Dell in its 10Q forms has revealed increasing problems with its home PC group. The company's average selling price for a home system has dropped 23 percent year-over-year as customers have continued to look for cheaper systems. At the same time, the company has paid a price for the cheaper systems as warranty obligations for repairs and replacements have increased by $42 million over the same period.

In comparison, prices for commercial systems have only dropped by about 3 percent over the same period.

The shift to the low end reflects both the popularity of Dell netbooks like the Mini 10 but also an economy that among Windows PC makers has favored very low-priced systems that are more prone to break. A typical Windows notebook sold for just $519 in the summer where it sold for $658 just a year earlier; at the same time, studies have pointed to budget PCs being more likely to fail than more expensive models, especially in the netbook category.

Apple, which generated over four times more profit than Dell's $337 million in similar quarters, has seen its average prices drop only slightly to $1,410 and has been reported as having a significantly lower failure rate.

by MacNN Staff



  1. pairof9s

    Joined: Dec 1969


    Ah, yes...

    ...thus we see the real value of market share!


  1. boris_cleto

    Joined: Dec 1969



    If I were Apple I would buy Dell just to shut it down and give the money back to the investors :)

  1. iphonerulez

    Joined: Dec 1969


    It makes sense that if you keep

    building cheaper and cheaper systems, the quality is likely to suffer. Since you're already getting razor thin margins, users that have systems that are breaking down are going to need to use their warranties and those warranties are going to cost the company even more money. I think there has to be a limit to how cheaply you can build computers without consequence for the manufacturer. Dell is now in a vicious cycle that can only be broken by raising prices. Actually, all the Windows PC makers in the U.S. should all agree to start raising their prices to get the Windows PC industry back on track.

  1. phillymjs

    Joined: Dec 1969


    Like I keep saying...

    When you engage in a "race to the bottom" price war, sooner or later you get to the bottom. And then you find out that it sucks, like Dell is doing right now.

  1. Salty

    Joined: Dec 1969



    Brilliant idea though... offer a 90 day warranty on the cheap c***, and a full year on the higher end. Or just stop being a commodity brand.

  1. appleuzr

    Joined: Dec 1969


    comment title

    build a quality product and back it by decent support. end of story.

  1. bjojade

    Joined: Dec 1969


    90 day warranty??

    Really? You think that would fly? You're going to end up with a LOT of pissed off customers that way!!

  1. JulesLt

    Joined: Dec 1969


    Bounce at the bottom . . .

    Our work purchasing policy has bounced back up from the bottom end, after the failure rate was noted.

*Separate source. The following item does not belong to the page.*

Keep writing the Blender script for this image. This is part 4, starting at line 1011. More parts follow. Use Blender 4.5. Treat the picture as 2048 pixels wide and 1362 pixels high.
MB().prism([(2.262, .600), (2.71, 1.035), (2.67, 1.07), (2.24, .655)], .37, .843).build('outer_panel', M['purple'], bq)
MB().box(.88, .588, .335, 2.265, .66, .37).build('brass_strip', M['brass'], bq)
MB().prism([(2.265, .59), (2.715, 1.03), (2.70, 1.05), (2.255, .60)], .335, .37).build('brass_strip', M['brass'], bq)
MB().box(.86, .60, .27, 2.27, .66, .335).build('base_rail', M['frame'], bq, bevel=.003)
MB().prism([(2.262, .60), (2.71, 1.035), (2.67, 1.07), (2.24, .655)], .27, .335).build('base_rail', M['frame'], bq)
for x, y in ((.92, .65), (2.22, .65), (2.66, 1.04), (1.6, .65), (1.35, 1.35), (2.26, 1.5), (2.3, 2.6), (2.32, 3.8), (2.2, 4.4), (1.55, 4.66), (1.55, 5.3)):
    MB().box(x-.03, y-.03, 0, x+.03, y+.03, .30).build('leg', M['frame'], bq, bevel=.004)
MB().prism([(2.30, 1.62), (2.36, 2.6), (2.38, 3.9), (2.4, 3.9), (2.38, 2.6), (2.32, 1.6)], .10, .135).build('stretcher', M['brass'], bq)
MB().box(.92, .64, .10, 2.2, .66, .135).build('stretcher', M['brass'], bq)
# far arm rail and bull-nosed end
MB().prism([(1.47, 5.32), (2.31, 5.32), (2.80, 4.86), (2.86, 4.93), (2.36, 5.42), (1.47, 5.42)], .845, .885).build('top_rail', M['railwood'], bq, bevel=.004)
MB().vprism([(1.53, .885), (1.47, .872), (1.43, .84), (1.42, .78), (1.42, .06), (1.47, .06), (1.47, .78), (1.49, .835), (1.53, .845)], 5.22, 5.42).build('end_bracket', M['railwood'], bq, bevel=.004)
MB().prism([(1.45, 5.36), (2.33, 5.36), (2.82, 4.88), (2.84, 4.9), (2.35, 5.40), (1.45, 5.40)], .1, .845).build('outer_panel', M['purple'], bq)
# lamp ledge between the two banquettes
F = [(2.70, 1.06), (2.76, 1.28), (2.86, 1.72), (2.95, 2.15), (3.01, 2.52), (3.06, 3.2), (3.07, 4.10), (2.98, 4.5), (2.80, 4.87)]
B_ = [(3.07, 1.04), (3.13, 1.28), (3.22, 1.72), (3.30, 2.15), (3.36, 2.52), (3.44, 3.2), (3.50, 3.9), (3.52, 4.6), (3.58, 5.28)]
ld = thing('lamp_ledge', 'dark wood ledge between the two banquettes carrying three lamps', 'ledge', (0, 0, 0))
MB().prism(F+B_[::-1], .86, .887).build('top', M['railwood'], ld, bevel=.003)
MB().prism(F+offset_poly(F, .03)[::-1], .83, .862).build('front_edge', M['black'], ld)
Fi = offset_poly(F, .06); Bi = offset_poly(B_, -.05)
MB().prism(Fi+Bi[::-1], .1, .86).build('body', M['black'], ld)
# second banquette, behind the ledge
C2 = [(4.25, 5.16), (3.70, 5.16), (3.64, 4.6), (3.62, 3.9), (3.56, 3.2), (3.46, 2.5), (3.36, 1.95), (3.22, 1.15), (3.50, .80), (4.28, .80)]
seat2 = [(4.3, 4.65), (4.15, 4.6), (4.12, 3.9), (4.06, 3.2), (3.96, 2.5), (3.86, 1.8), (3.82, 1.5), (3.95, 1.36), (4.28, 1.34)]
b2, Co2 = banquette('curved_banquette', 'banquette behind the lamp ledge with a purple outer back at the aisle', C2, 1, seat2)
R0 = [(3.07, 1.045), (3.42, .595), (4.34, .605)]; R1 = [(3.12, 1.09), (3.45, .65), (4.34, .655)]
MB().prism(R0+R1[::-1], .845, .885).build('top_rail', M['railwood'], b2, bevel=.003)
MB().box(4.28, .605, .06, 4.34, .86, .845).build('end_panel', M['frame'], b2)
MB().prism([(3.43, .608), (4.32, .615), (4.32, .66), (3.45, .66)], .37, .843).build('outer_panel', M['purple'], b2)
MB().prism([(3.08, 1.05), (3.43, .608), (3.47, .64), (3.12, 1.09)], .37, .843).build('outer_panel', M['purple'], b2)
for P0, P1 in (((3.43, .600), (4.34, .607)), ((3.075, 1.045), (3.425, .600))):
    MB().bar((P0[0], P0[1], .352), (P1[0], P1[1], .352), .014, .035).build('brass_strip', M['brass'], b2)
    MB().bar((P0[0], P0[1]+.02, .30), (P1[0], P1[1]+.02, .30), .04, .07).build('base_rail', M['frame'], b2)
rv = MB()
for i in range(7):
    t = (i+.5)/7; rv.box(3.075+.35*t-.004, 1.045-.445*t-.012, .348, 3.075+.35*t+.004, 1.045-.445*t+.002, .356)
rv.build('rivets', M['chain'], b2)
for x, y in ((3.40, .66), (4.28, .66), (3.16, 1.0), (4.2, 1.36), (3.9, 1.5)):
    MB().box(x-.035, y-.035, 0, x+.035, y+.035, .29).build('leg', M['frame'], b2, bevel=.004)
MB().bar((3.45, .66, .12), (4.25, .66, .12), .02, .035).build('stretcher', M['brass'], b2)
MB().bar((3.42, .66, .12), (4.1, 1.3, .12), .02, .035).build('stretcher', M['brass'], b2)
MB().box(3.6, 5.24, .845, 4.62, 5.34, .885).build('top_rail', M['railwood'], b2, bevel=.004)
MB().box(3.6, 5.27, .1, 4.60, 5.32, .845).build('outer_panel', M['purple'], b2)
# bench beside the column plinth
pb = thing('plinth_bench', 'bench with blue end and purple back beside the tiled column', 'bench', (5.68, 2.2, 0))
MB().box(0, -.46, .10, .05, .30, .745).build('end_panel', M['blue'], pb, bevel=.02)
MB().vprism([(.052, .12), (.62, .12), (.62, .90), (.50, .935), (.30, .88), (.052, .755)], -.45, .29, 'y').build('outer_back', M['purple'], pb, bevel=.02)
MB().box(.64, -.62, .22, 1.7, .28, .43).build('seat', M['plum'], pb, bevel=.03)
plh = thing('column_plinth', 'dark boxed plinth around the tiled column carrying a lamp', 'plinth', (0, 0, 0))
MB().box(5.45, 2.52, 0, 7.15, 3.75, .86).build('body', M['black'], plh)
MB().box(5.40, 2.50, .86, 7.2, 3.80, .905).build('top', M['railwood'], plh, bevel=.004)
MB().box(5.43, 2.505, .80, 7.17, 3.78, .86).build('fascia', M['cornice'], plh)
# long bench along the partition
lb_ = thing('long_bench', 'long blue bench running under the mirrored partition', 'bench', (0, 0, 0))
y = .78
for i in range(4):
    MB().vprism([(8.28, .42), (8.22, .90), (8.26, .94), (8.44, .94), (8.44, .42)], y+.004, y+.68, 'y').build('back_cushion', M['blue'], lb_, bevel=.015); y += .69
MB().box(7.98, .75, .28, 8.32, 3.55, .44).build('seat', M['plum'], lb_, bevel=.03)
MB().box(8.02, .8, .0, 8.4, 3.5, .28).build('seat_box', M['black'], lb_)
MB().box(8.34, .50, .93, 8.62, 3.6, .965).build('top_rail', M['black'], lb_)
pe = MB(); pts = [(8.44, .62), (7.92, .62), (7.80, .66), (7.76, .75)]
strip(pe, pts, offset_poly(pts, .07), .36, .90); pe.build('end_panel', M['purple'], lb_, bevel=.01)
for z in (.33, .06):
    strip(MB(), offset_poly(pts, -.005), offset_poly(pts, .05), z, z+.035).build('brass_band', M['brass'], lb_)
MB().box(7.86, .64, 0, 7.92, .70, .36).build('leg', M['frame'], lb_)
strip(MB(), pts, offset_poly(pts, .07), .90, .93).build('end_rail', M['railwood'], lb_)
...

    The thing that is counter-intuitive is that you actually need some failures in order to measure the value of your QA - if you have no failures you have no idea if you've got it right, or you're spending 2x, 4x or 10x as much on QA as you need to.

    This is the flipside - get it wrong and it costs you too much money in repairs.

  1. ruel24

    Joined: Dec 1969


    PC market isn't what it used to be

    This is the problem with the PC market - it's a game of who's cheaper. When there is nothing to make your product stand out, it's a race to the bottom. Dell used to be a brand to turn to, in the Windows market, if you wanted quality. Then, they started pushing cheapened up, Dell branded, components on you, and then they began to spread their product out across way too many product lines. It's a race to the bottom.

    Fortunately, Apple continues to take the high road. Give them something unique and desired, and give them quality and innovation. I can't say Apple is perfect, as graphics problems have plagued certain models, new iMacs have cracked screens...but overall, they give you quality but you do pay for it. I'm okay with that idea.

  1. bleee

    Joined: Dec 1969


    You get what you pay for

    I'm not sure why people are so surprised, you get what your pay for in this world PC's are going the way of GM and Ford building extremely cheap and extremely unreliable computers.

    It's disgusting how much e-waste will be going to land fills, had they just settled with a happy medium of "affordable" and "quality" we'd all be happy. I still have my Late 2001 600Mhz iBook to this day the only thing broken is the battery and my 12inch Aluminum Power Book (a bit dented) but still kicking.